Le polycentrisme aurait quand même un centre, ce sont les Conventions, au moins annuelles, où tous les espaces sont représentés, mais aussi, comme on l’a vu, une majorité de personnes tirées au sort, et même tous les adhérents qui peuvent intervenir par internet (c’est ce qui s’est passé lors de la Convention des 25 et 26 novembre dernier). Mais ces Conventions ne décident rien : elles ne font qu’entériner le résultat de votations sur internet (en l’occurrence sur la charte des groupes d’action, sur les programmes prioritaires et sur les principes de la France insoumise) et procéder à des échanges d’expériences et à un vaste brainstorming.
Je ne pense pas que ce polycentrisme puisse être pérenne, d’une part parce qu’il y a des décisions importantes à prendre au jour le jour, d’autre part parce que, le but du mouvement étant d’exercer le pouvoir, il faudra bien décider des candidats aux élections (un comité ad hoc est prévu, mais désigné comment ?).
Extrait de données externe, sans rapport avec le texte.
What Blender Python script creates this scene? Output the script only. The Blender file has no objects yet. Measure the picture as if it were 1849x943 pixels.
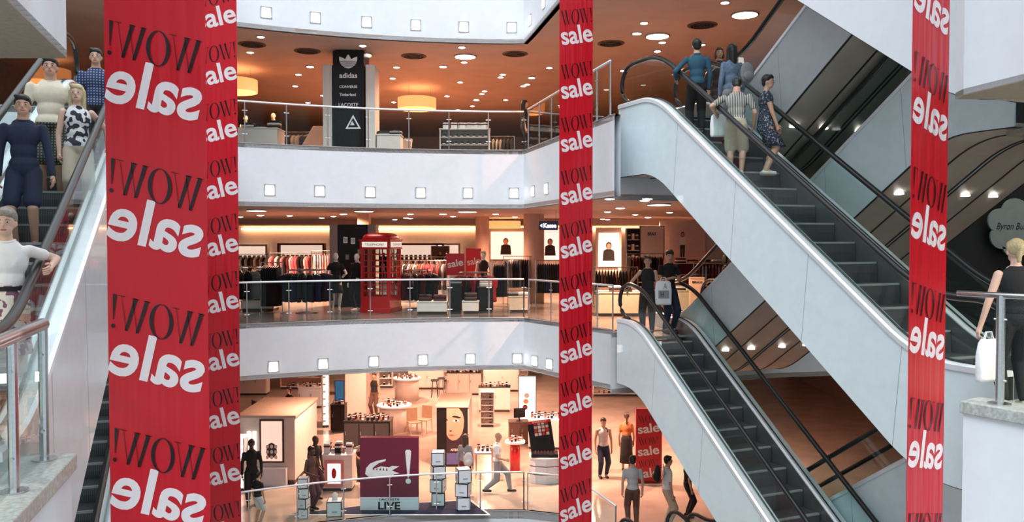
import bpy, bmesh, math, random
from mathutils import Vector, Matrix
random.seed(7)
C = bpy.context.scene.collection
sc = bpy.context.scene
PI = math.pi
# ---------------------------------------------------------------- camera, sky, exposure
EYE = 6.9                      # eye height above the ground floor
F = 1500.0                     # focal length in pixels of the 1849 px wide frame
PITCH = math.radians(1.57)
cam_d = bpy.data.cameras.new('camera'); cam = bpy.data.objects.new('camera', cam_d); C.objects.link(cam)
cam_d.sensor_width = 36; cam_d.lens = 36*F/1849; cam_d.clip_end = 200; cam_d.clip_start = .05
cam.location = (0, 0, EYE); cam.rotation_euler = (PI/2-PITCH, 0, 0); sc.camera = cam
world = bpy.data.worlds.new('daylight'); sc.world = world; world.use_nodes = True
bgn = world.node_tree.nodes['Background']; bgn.inputs[0].default_value = (.86, .94, 1, 1); bgn.inputs[1].default_value = 1.0
_nt = world.node_tree; _tc = _nt.nodes.new('ShaderNodeTexCoord'); _sx = _nt.nodes.new('ShaderNodeSeparateXYZ'); _rp = _nt.nodes.new('ShaderNodeValToRGB')   # overcast sky: bright above, dimmer at the horizon
_nt.links.new(_tc.outputs['Generated'], _sx.inputs[0]); _nt.links.new(_sx.outputs['Z'], _rp.inputs[0])
_rp.color_ramp.elements[0].color = (.36, .38, .39, 1); _rp.color_ramp.elements[0].position = .1; _rp.color_ramp.elements[1].color = (1, 1, 1, 1); _rp.color_ramp.elements[1].position = .75
_mv = _nt.nodes.new('ShaderNodeVectorMath'); _mv.operation = 'SCALE'; _mv.inputs[3].default_value = 2.0; _nt.links.new(_rp.outputs[0], _mv.inputs[0])
_mt = _nt.nodes.new('ShaderNodeVectorMath'); _mt.operation = 'MULTIPLY'; _mt.inputs[1].default_value = (.86, .95, 1); _nt.links.new(_mv.outputs[0], _mt.inputs[0]); _nt.links.new(_mt.outputs[0], bgn.inputs[0])
sc.view_settings.view_transform = 'Standard'; sc.view_settings.look = 'None'; sc.view_settings.gamma = 1
sc.view_settings.use_curve_mapping = False; sc.view_settings.exposure = 0.1
sc.cycles.use_denoising = True; sc.cycles.max_bounces = 6; sc.cycles.transparent_max_bounces = 24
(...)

Alors viendra la question lancinante des alliances électorales, probablement sous la forme de désistements réciproques, et l’on sait que ce ne sera pas une petite affaire. Enfin si la France insoumise, avec ou sans alliés, devait conquérir une majorité électorale et se trouver au pouvoir, les décisions devraient nécessairement être prises, in fine ou dans l’instant, par un centre opérationnel.
Epilogue
Je me garderai bien de conclure. La France insoumise a indéniablement innové, mais il est difficile de voir si elle constitue un mouvement qui a dépassé la forme parti ou si elle est l’ébauche d’un parti de type nouveau. La forme mouvement est la plus démocratique, et peut très bien fonctionner dans des associations d’éducation populaire et d’agitation. Elle me semble mal adaptée aux contraintes de l’action politique. La forme parti a sans doute fait son temps, dans ses usages actuels, pour un pays comme le nôtre, mais paraît incontournable pour la conquête et pour l’exercice du pouvoir. Comment trouver le bon dosage entre la démocratie et le centralisme ? Je serais heureux d’avoir les avis des lecteurs de La sociale.
[1] Cf. sur le site de Joël Martine, joel.martine.free.fr, le texte : « Comment la course aux postes de pouvoir étouffe la politique ».